Las redes sociales igualan “hacia abajo”, disciplinan: Eco advertía que “no es posible diferenciar entre una fuente rigurosa y otra disparatada”. El ciudadano, en su búsqueda de parámetros de honestidad, de noticias y debates, aceptó la invitación “doctrinaria” de llamar a la prensa “el cuarto poder”. Es decir, los tres de Montesquieu y la prensa.
Pero la crisis de la prensa, como modelo de negocio (base para su existencia) dinamitada tecnológicamente (en su producción, su logística, etc.), debilitó a la democracia de los ciudadanos. Las redes sociales aplanaron los matices y materializaron la mentira, al tiempo que bombardean la independencia crítica.
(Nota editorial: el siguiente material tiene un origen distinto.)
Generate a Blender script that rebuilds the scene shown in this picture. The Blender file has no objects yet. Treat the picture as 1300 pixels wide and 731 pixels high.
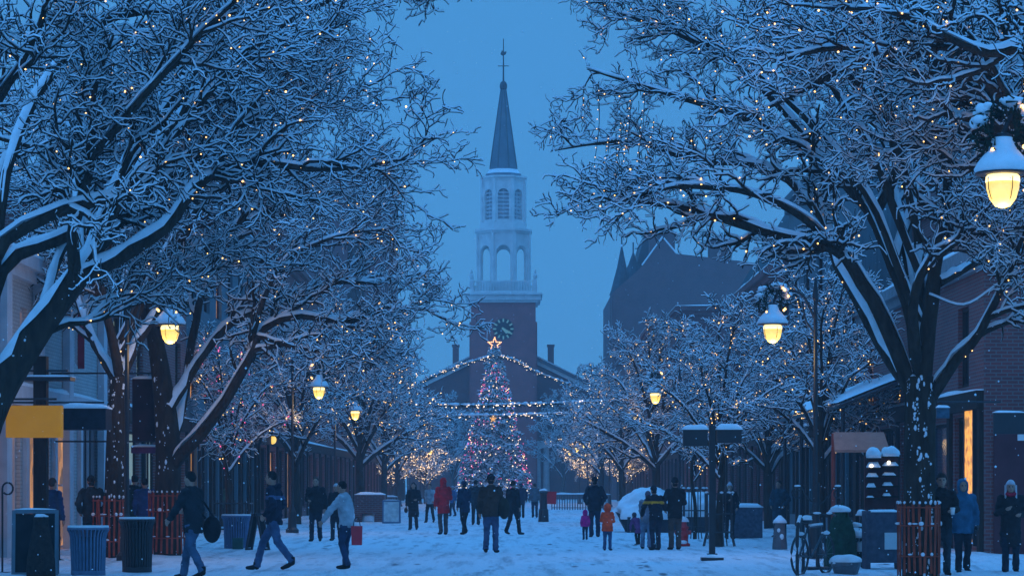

Y han priorizado un rol, novedoso y disolvente: los medios ya no crean opinión, en realidad, aspiran. Los medios sí refuerzan la “realidad” que ya circula.
En “El desierto de los tártaros” se plantea la espera y la perpetua postergación. El tiempo cómo algo irreal: el pasado ya no existe y es inalcanzable. El presente pasa carente de matices. Y el futuro es apenas una proyección de deseos improbable. El protagonista Drogo no alcanza el objetivo de su existencia, pero derrota a su mayor enemigo: el miedo a morir. Con la serenidad de haber dado esa batalla decisiva, Drogo muere como un soldado, reconciliado, para cuya existencia encontró un sentido que va más allá de la superficialidad del packaging.